Despite this, the imitations were tasteful. Archival nods were incorporated into pieces that still felt modern, if a little outrageous. Horsebits appeared on knee-high boots, bamboo handles made leather, the Gucci red and green motif streaked over a shaved mohawk, the Giannini flora print resurfaced on a slip dress, the piston-locking Jackie bags now as men’s messenger bags.
Like Demna’s Balenciaga, it’s wearable to a certain clientele (catch me in Sam Watson’s white tank after a few more hammer curls). Again, no accident: the collection’s “See Now, Buy Now” scheme means pieces shown on the runway last Thursday are available today – collapsing the distance between runway hype and delayed sales. In the weeks surrounding the show, Kering stock climbed – whether on the strength of reported earnings, the collection, or both, the market was paying attention.

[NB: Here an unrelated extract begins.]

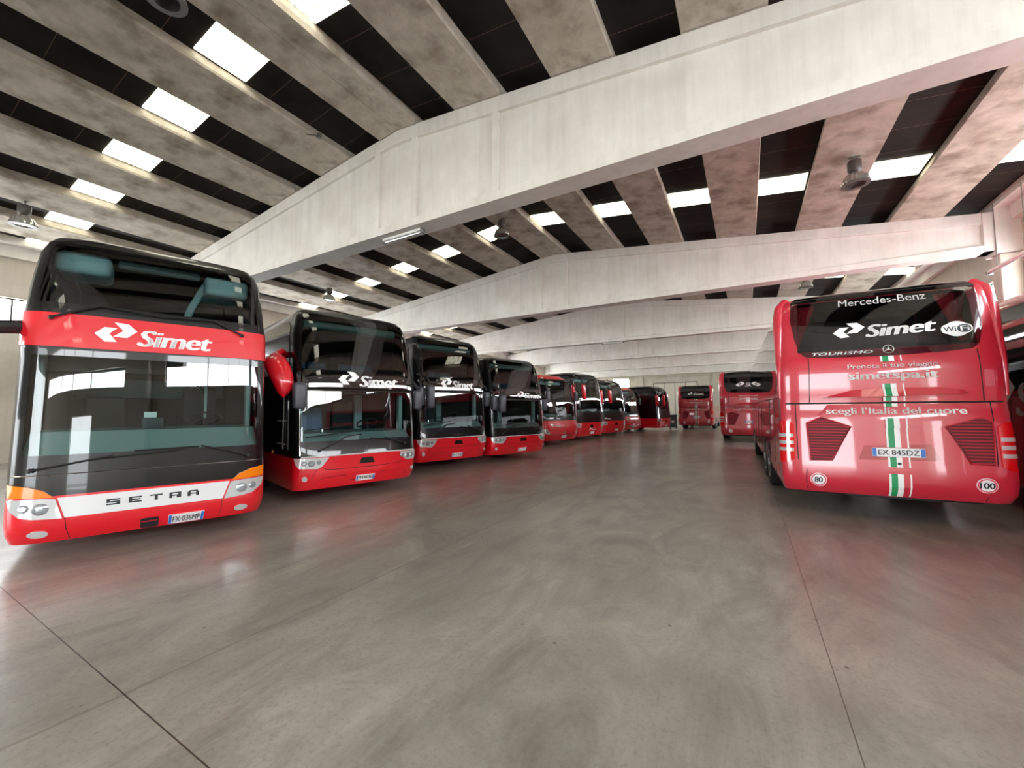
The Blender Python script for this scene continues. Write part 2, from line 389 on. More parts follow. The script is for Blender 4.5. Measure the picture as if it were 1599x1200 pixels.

The cynical read is that this is a purely financial decision – that a Kering-instructed Demna mined the archive, recreated what was already selling from third parties, and draped it on famous figures to guarantee hype. The internet wanted Tom Ford’s Gucci back, and sourcing that one black silk shirt in a size M has become too hard. Demna gave them Tom Ford’s Gucci as seen through a screen, worn by the idols the internet currently worships, priced for people who can afford to buy the piece rather than just “Save Search” it.
As a debut show, it’s a good stock-take on what made Gucci so desirable. Ford’s Gucci endures as an artefact of legacy. Demna’s Gucci is engineered to do much the same. Whether that’s genius or its own kind of limitation – financially, Kering doesn’t seem too bothered either way.